Film Music Editor: Ian Lace
Music Webmaster Len Mullenger

index page/ monthly listings /July01/


Zbigniew PREISNER
Weiser  
  OST
  KOCH Poland(SILVA) 52296-2   [35:35]

Weiser

Elegant, minimal and eloquent as ever, this is archetypal Preisner, the Polish composer simply doing one of the things he does best; produce autumnal, edge-of-reality atmospheric soundscapes. From the first note the music has the unmistakable sound and feel of Preisner; ambient, slow, melancholic, like something half-remembered… Fittingly the film is about the gap between memory and reality, past and present, and from the synopsis included - the packaging corresponds with the three previous volumes in Silva Screen's Preisner Edition, even though the spine carries only the Koch Poland imprint, Silva's appearing on the back cover - should be most intriguing. It is to be hoped Weiser gains a UK release.

There is no orchestra. The music is scored for guitar, John Parricelli, bass, Andy Pask, trumpet & cornet, Steve Sidwell, piano, Leszek Mozdzer, electronic keyboards, Stefan Sendecki, and soprano, Elzbieta Towarnicka. Anyone familiar with Preisner's music will recognise these names as the composer's virtual house band, and they work together as seamlessly and fluidly as a modern jazz ensemble. It is a similar line-up to that found on Aberdeen.

Tunes are not much in evidence, though there are melodic fragments, ghosts of melodies arising from the sombre atmospheric textures - one fragment which appears at the opening and closing of the score echoes the lonely sax melody which haunts Gabriel Yarde's Betty Blue. Fundamentally though, this is seamless mood-landscape music, taking Preisner ever closer to the territory of an artist such as Jan Gabarek at his most introspective. I have not mentioned specific tracks because although there are breaks, the nine cues maintain one mood throughout.

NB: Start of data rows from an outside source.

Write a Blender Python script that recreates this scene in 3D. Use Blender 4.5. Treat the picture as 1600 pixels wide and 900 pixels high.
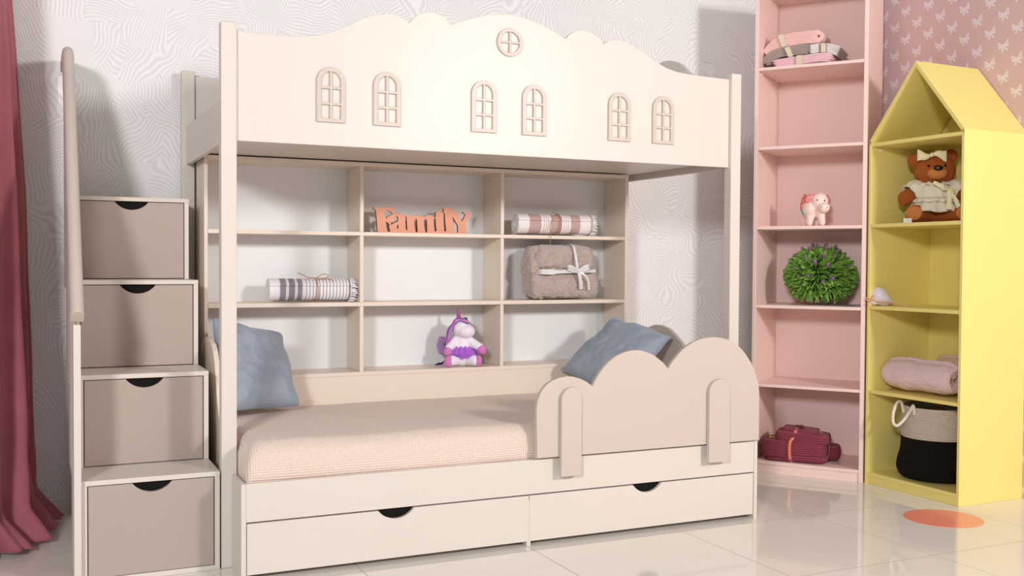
import bpy, bmesh, math, random
from mathutils import Vector, Matrix, Euler, noise
R = math.radians
PI = math.pi
for o in list(bpy.data.objects): bpy.data.objects.remove(o)
S = bpy.context.scene
C = S.collection

# ------------------------------------------------------------------ camera
cam_d = bpy.data.cameras.new('camera'); cam = bpy.data.objects.new('camera', cam_d); C.objects.link(cam)
cam_d.sensor_width = 36.0; cam_d.lens = 1601.8/1600*36; cam_d.clip_end = 100; cam_d.clip_start = 0.05
RT = Vector((0.90546928, -0.42437262, 0.00576812)); UP = Vector((0.00498991, 0.02423475, 0.99969384)); FW = Vector((0.42438248, 0.90516328, -0.0240614))
M = Matrix((RT, UP, -FW)).transposed().to_4x4()
M.translation = Vector((-0.6055, -3.3281, 1.0304))
cam.matrix_world = M
S.camera = cam
S.view_settings.view_transform = 'Standard'; S.view_settings.look = 'None'
S.view_settings.exposure = 0.0; S.view_settings.gamma = 1.0; S.view_settings.use_curve_mapping = False

# ------------------------------------------------------------------ world + lights
W = bpy.data.worlds.new('world'); S.world = W; W.use_nodes = True
W.node_tree.nodes['Background'].inputs[0].default_value = (1.0, 0.985, 0.96, 1)
W.node_tree.nodes['Background'].inputs[1].default_value = 0.30
def area(name, loc, target, size, power, color):
    d = bpy.data.lights.new(name, 'AREA'); d.shape = 'DISK'; d.size = size; d.energy = power; d.color = color
    o = bpy.data.objects.new(name, d); C.objects.link(o); o.location = loc
    o.rotation_euler = (Vector(target)-Vector(loc)).to_track_quat('-Z', 'Y').to_euler()
area('key_softbox', (2.93, -4.7, 2.42), (1.4, 0.9, 0.9), 0.62, 132, (1.0, 0.978, 0.94))
area('fill_softbox', (-2.9, -5.2, 2.6), (2.2, 0.8, 0.9), 0.75, 205, (0.985, 0.985, 0.99))

# ------------------------------------------------------------------ materials
def lin(c):
    return tuple((x/255/12.92 if x/255 <= .04045 else ((x/255+.055)/1.055)**2.4) for x in c) + (1,)
class NT:
    def __init__(s, name, rough=.5, col=(200, 200, 200), spec=.5, sheen=0):
        s.m = bpy.data.materials.new(name); s.m.use_nodes = True; s.t = s.m.node_tree; s.n = s.t.nodes; s.l = s.t.links
        s.b = s.n['Principled BSDF']; s.b.inputs['Base Color'].default_value = lin(col); s.b.inputs['Roughness'].default_value = rough
        s.b.inputs['Specular IOR Level'].default_value = spec
        if sheen: s.b.inputs['Sheen Weight'].default_value = sheen; s.b.inputs['Sheen Roughness'].default_value = .4
    def add(s, typ, **k):
        n = s.n.new(typ)
        for a, v in k.items():
            if a == 'inp':
                for i, x in v.items(): s.put(n, i, x)
            else: setattr(n, a, v)
        return n
    def put(s, n, i, x):
        if isinstance(x, bpy.types.NodeSocket): s.l.new(x, n.inputs[i])
        else: n.inputs[i].default_value = x
    def math(s, op, a, b=None, c=None):
        n = s.n.new('ShaderNodeMath'); n.operation = op
        for i, x in enumerate((a, b, c)):
            if x is not None: s.put(n, i, x)
        return n.outputs[0]
    def mix(s, f, a, b):
        n = s.n.new('ShaderNodeMix'); n.data_type = 'RGBA'
        s.put(n, 0, f); s.put(n, 6, lin(a) if isinstance(a, tuple) else a); s.put(n, 7, lin(b) if isinstance(b, tuple) else b)
        return n.outputs[2]
    def coord(s): return s.n.new('ShaderNodeTexCoord').outputs['Object']
    def xyz(s, v):
        n = s.n.new('ShaderNodeSeparateXYZ'); s.l.new(v, n.inputs[0]); return n.outputs
    def bump(s, h, strength=.2, dist=.002):
        n = s.add('ShaderNodeBump', inp={'Height': h, 'Strength': strength, 'Distance': dist}); s.l.new(n.outputs[0], s.b.inputs['Normal'])
    def noise(s, scale, detail=2, vec=None, dist=0):
        n = s.add('ShaderNodeTexNoise', inp={'Scale': scale, 'Detail': detail, 'Distortion': dist}); s.l.new(vec or s.coord(), n.inputs['Vector']); return n.outputs['Fac']
    def base(s, c): s.l.new(c, s.b.inputs['Base Color']); return s.m

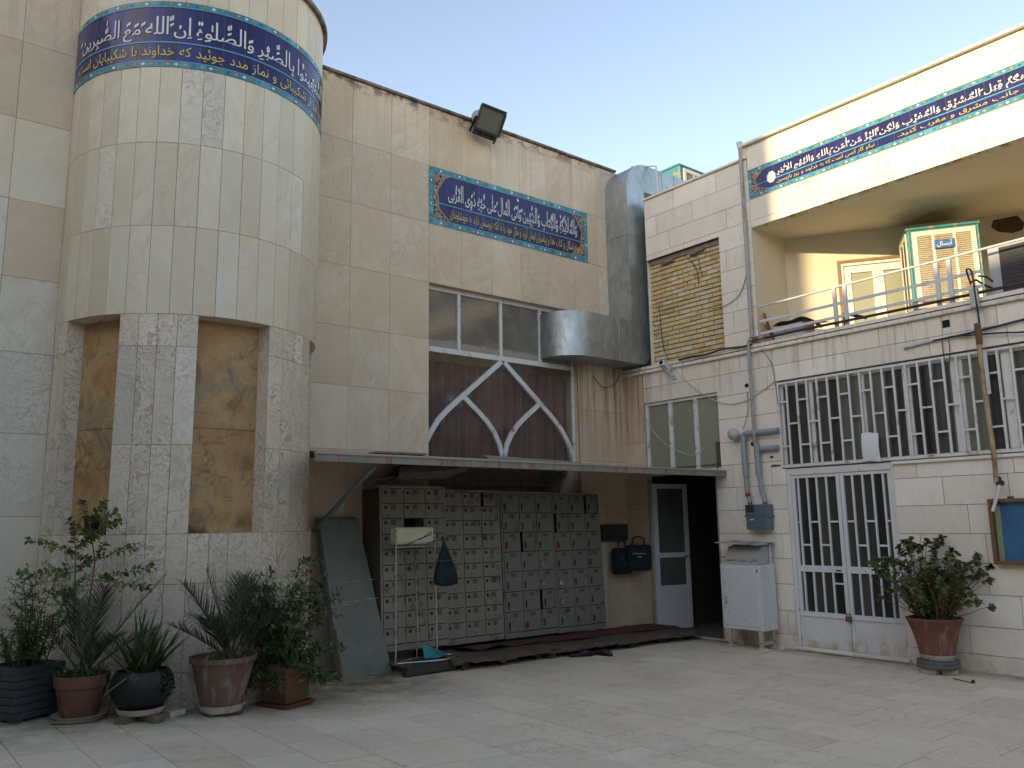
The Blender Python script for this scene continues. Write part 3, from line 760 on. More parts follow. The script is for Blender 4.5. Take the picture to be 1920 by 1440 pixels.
# core masses and roofs behind the cladding
w = MB()
w.box(XB+0.5, 18, -4, 8.02, 6.30, 6.34); w.box(XB+.012, 18, -4, 6.16, 6.50, 6.54)
w.quad((XB+.3, 8.02, 3.75), (18, 8.02, 3.75), (18, 8.02, 6.3), (XB+.3, 8.02, 6.3)); w.quad((XB+.35, 8.6, 3.7), (XB+.35, 8.0, 3.7), (XB+.35, 8.0, 6.3), (XB+.35, 8.6, 6.3))
w.quad((XB+.012, 8.6, 3.74), (XB+.5, 8.6, 3.74), (XB+.5, 8.0, 3.74), (XB+.012, 8.0, 3.74))
w.quad((XB-.03, 8.605, 3.7), (XB+.6, 8.605, 3.7), (XB+.6, 8.605, 6.55), (XB-.03, 8.605, 6.55))
w.build('roof', M_PLASTER, side)
w = MB()
def runs(y0, y1, x0, x1, z0, z1, lmin=0.8, lmax=1.2):
    y = y0
    while y < y1-0.01:
        y2 = min(y+rng.uniform(lmin, lmax), y1); dz = rng.uniform(-0.002, 0.002)
        w.box(x0, x1, y+0.0015, y2-0.0015, z0+dz, z1+dz, 0, rv()); y = y2
runs(-4, 8.6, XB-0.045, XB+0.03, 3.708, 3.752); w.build('ledge', [M_WHITE], side, rnd=True, bevel=0.004); w = MB(); runs(-4, 8.6, XB-0.03, XB+0.05, 3.768, 3.812)
w.build('ledge', [M_WHITE], side, rnd=True, bevel=0.004); w = MB(); runs(6.16, 8.03, XB-0.03, XB+0.2, 6.368, 6.398); w.build('coping', [M_WHITE], side, rnd=True, bevel=0.004); w = MB(); runs(-4, 6.215, XB-0.06, XB+0.2, 6.548, 6.58)
w.build('coping', [M_WHITE], side, rnd=True, bevel=0.004)
w = MB(); w.box(XB-0.02, XB+0.03, -4, 8.6, 3.752, 3.768); w.build('ledge_gap', M_DARKM, side)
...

I find this music extraordinarily beautiful; some will find it extraordinarily boring and lacking in 'proper' compositional virtues. It is at one level simply Preisner doing what he does best, and at a different level simply yet another Preisner album. When music of such limpid tranquillity results it would be foolish to complain. The musicianship and recorded sound are both, typically, superlative.